| WORK REQUIRED |
Select all lines with the string "from" in them, and copy those lines.

— start of SUPPLIED MATERIAL —

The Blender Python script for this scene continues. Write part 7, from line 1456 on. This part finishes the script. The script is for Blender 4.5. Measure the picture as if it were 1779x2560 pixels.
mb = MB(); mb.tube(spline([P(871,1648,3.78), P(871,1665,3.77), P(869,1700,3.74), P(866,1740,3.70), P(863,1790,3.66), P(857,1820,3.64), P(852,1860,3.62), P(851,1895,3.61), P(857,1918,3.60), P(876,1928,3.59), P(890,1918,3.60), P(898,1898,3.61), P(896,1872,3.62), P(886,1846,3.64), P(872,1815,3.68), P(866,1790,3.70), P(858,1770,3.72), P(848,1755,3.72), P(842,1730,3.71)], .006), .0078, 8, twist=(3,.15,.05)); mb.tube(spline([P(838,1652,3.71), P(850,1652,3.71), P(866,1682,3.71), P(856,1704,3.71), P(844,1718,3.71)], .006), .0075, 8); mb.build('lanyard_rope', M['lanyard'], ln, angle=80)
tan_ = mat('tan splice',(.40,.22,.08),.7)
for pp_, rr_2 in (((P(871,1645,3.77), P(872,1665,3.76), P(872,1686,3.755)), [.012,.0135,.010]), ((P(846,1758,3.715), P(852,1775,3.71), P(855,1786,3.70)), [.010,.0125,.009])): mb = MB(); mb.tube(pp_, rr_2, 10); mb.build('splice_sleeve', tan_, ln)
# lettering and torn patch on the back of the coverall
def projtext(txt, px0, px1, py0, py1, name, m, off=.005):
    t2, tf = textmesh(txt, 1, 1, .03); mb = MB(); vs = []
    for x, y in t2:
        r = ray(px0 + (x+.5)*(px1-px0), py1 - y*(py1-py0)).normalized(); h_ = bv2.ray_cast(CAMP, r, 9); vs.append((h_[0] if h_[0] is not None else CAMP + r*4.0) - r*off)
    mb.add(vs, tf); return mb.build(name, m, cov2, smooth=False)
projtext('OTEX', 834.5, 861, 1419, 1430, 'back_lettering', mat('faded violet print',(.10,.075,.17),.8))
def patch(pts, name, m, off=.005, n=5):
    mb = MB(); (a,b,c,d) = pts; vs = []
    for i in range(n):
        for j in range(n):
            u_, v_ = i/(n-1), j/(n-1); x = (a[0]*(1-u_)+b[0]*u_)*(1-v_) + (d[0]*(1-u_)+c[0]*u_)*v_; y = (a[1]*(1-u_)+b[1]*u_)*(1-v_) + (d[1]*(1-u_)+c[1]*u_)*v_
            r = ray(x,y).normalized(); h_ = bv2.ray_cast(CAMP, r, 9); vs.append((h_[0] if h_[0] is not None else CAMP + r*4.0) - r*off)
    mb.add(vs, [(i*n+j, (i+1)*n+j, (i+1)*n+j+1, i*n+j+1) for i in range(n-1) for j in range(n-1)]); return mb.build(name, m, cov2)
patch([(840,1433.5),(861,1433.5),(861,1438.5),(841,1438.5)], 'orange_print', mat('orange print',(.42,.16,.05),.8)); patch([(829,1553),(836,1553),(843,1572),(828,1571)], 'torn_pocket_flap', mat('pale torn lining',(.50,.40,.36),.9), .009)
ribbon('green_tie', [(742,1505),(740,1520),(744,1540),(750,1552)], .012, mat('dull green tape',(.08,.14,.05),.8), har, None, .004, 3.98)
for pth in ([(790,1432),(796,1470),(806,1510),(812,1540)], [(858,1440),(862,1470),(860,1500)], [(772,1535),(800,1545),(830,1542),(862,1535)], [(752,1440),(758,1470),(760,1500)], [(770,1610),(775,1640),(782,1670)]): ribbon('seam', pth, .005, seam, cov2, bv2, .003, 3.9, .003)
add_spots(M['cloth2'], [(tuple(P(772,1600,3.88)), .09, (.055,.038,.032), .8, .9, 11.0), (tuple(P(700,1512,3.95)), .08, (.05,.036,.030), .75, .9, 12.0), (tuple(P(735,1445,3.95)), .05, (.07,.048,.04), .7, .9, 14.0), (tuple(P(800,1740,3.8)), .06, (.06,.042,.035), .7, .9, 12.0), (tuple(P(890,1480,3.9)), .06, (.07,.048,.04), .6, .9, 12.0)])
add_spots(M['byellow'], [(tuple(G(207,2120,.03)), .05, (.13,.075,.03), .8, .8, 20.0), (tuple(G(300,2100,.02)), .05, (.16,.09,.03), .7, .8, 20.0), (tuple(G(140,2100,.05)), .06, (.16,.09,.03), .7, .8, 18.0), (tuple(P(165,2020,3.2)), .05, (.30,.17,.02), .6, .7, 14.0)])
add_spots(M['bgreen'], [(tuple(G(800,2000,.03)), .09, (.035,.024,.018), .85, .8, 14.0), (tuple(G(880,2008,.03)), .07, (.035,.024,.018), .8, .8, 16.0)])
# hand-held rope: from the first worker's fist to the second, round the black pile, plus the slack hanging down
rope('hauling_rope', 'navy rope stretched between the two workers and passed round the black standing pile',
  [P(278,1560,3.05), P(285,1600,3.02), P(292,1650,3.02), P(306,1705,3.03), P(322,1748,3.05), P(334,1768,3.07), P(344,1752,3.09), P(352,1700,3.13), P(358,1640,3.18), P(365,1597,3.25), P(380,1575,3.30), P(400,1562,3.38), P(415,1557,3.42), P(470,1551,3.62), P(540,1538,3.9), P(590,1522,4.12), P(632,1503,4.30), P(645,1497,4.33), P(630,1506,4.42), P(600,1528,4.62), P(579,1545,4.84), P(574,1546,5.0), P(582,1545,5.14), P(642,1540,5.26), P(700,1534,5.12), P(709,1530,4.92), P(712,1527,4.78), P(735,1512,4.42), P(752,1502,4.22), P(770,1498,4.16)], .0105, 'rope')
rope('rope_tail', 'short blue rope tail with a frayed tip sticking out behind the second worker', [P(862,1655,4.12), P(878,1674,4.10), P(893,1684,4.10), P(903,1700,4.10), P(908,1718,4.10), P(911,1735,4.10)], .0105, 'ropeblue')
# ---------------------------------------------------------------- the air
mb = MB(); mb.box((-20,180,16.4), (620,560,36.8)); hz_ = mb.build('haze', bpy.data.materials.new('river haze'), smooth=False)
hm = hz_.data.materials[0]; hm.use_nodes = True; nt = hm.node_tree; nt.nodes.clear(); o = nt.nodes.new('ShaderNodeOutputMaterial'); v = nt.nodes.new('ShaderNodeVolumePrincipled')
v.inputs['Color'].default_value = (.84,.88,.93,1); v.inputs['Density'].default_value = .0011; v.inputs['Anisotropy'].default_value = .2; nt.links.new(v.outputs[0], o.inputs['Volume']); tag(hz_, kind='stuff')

— end of SUPPLIED MATERIAL —

| EXPECTED ANSWER |
The Blender Python script for this scene continues. Write part 7, from line 1456 on. This part finishes the script. The script is for Blender 4.5. Measure the picture as if it were 1779x2560 pixels.
# hand-held rope: from the first worker's fist to the second, round the black pile, plus the slack hanging down